STATED GOAL -
Go through the listing and copy each line with the string "scene".

━━━

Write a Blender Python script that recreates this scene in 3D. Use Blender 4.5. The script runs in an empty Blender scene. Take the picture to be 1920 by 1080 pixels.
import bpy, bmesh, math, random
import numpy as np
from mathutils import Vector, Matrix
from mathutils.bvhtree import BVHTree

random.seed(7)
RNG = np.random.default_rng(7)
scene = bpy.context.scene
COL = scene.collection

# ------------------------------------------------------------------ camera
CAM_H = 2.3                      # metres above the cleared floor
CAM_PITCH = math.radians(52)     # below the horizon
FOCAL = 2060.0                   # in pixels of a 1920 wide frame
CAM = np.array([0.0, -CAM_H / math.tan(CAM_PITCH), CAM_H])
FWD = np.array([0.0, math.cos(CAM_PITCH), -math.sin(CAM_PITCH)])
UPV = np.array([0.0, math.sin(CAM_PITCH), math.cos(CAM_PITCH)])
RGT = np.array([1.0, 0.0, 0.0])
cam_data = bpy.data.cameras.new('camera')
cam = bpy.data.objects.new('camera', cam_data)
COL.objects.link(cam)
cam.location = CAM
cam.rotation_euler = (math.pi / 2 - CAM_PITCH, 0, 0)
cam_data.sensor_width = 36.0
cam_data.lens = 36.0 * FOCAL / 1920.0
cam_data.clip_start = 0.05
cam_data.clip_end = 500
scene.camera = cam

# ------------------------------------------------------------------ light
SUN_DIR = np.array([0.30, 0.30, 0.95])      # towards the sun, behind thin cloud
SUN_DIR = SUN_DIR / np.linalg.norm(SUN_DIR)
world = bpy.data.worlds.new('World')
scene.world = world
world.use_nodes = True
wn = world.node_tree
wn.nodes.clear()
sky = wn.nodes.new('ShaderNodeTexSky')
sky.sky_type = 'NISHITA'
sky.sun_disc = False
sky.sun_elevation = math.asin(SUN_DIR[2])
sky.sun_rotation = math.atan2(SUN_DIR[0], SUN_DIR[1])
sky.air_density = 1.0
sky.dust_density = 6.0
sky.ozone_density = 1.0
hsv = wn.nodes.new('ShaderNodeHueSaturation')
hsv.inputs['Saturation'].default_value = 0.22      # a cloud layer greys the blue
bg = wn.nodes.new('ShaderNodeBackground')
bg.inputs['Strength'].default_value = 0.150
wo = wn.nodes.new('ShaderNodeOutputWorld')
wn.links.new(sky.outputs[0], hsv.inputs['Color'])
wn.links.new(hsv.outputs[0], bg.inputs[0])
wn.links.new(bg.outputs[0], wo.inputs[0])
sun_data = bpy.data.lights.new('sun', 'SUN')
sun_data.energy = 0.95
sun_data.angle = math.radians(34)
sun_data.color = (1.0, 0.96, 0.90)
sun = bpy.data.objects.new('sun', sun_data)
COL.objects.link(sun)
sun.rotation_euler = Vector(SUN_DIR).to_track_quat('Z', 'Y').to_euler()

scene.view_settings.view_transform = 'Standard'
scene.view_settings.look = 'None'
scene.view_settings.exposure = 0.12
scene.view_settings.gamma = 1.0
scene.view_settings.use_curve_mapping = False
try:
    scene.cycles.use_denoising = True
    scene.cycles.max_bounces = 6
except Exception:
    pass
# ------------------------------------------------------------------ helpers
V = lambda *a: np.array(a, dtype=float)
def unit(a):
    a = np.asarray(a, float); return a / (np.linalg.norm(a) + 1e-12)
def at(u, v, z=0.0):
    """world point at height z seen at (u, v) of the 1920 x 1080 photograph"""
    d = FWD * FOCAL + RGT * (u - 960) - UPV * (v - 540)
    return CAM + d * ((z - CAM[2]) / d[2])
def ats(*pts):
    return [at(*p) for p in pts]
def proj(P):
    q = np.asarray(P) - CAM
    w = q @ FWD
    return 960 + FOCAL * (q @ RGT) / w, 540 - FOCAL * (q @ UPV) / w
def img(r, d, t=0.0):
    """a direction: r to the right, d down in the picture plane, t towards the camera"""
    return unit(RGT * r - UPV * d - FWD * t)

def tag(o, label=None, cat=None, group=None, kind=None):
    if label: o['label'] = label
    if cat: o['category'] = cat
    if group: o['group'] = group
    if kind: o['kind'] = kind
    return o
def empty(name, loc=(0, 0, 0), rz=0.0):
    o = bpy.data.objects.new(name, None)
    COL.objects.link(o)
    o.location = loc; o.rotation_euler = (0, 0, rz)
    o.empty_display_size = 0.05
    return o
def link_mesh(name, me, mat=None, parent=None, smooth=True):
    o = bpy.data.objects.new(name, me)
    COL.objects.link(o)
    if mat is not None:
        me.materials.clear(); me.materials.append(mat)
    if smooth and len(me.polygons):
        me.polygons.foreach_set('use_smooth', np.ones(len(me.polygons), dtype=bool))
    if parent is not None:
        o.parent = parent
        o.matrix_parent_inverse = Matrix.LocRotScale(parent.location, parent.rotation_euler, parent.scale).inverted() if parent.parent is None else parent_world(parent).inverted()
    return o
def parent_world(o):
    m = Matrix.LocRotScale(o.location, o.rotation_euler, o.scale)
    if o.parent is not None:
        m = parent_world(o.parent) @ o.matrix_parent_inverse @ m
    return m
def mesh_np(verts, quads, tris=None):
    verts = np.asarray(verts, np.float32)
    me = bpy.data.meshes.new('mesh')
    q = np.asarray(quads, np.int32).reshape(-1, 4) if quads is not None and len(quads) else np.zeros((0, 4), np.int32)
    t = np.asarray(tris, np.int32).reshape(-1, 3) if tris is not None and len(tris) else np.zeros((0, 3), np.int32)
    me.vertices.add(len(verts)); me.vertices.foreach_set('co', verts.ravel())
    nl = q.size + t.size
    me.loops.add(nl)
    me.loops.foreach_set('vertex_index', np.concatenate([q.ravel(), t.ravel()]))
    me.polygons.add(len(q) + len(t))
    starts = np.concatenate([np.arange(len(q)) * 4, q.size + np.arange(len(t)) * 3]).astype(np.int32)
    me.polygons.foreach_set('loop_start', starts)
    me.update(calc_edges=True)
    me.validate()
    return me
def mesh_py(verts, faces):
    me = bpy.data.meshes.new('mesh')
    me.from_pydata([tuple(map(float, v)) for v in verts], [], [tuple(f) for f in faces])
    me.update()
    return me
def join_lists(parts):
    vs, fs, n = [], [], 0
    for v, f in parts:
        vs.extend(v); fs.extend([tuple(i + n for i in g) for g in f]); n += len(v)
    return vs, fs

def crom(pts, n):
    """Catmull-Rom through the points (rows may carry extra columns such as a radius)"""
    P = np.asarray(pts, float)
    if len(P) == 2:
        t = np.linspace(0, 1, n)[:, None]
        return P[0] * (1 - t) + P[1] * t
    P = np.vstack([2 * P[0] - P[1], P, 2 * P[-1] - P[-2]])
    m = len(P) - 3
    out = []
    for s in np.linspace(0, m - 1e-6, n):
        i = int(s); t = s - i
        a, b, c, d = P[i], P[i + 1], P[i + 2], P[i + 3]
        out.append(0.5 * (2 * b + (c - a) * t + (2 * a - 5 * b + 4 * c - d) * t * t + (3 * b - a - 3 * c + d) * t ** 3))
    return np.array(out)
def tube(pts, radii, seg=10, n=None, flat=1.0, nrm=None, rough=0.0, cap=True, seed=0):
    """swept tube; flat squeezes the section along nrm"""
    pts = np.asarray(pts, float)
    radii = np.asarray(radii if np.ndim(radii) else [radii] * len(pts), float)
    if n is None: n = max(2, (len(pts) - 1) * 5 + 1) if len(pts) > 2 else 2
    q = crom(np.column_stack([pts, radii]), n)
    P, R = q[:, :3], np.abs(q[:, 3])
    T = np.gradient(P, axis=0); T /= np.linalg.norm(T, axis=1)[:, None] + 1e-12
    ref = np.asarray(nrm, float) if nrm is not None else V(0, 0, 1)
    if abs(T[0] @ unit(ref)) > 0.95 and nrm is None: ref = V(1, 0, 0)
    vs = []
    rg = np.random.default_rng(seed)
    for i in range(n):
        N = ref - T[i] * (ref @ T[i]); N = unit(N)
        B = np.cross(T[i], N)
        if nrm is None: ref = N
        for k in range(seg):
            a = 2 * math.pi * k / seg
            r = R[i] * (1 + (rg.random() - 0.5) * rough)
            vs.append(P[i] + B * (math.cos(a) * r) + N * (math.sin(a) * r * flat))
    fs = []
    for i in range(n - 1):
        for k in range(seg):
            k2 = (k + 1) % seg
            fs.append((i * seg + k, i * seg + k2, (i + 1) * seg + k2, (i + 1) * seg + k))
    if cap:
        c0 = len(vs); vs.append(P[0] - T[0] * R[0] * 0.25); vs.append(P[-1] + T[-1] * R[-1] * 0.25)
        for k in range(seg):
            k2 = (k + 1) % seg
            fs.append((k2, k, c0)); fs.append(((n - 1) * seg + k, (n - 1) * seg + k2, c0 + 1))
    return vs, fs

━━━

CORRECT RESULT -
Write a Blender Python script that recreates this scene in 3D. Use Blender 4.5. The script runs in an empty Blender scene. Take the picture to be 1920 by 1080 pixels.
scene = bpy.context.scene
COL = scene.collection
scene.camera = cam
scene.world = world
scene.view_settings.view_transform = 'Standard'
scene.view_settings.look = 'None'
scene.view_settings.exposure = 0.12
scene.view_settings.gamma = 1.0
scene.view_settings.use_curve_mapping = False
    scene.cycles.use_denoising = True
    scene.cycles.max_bounces = 6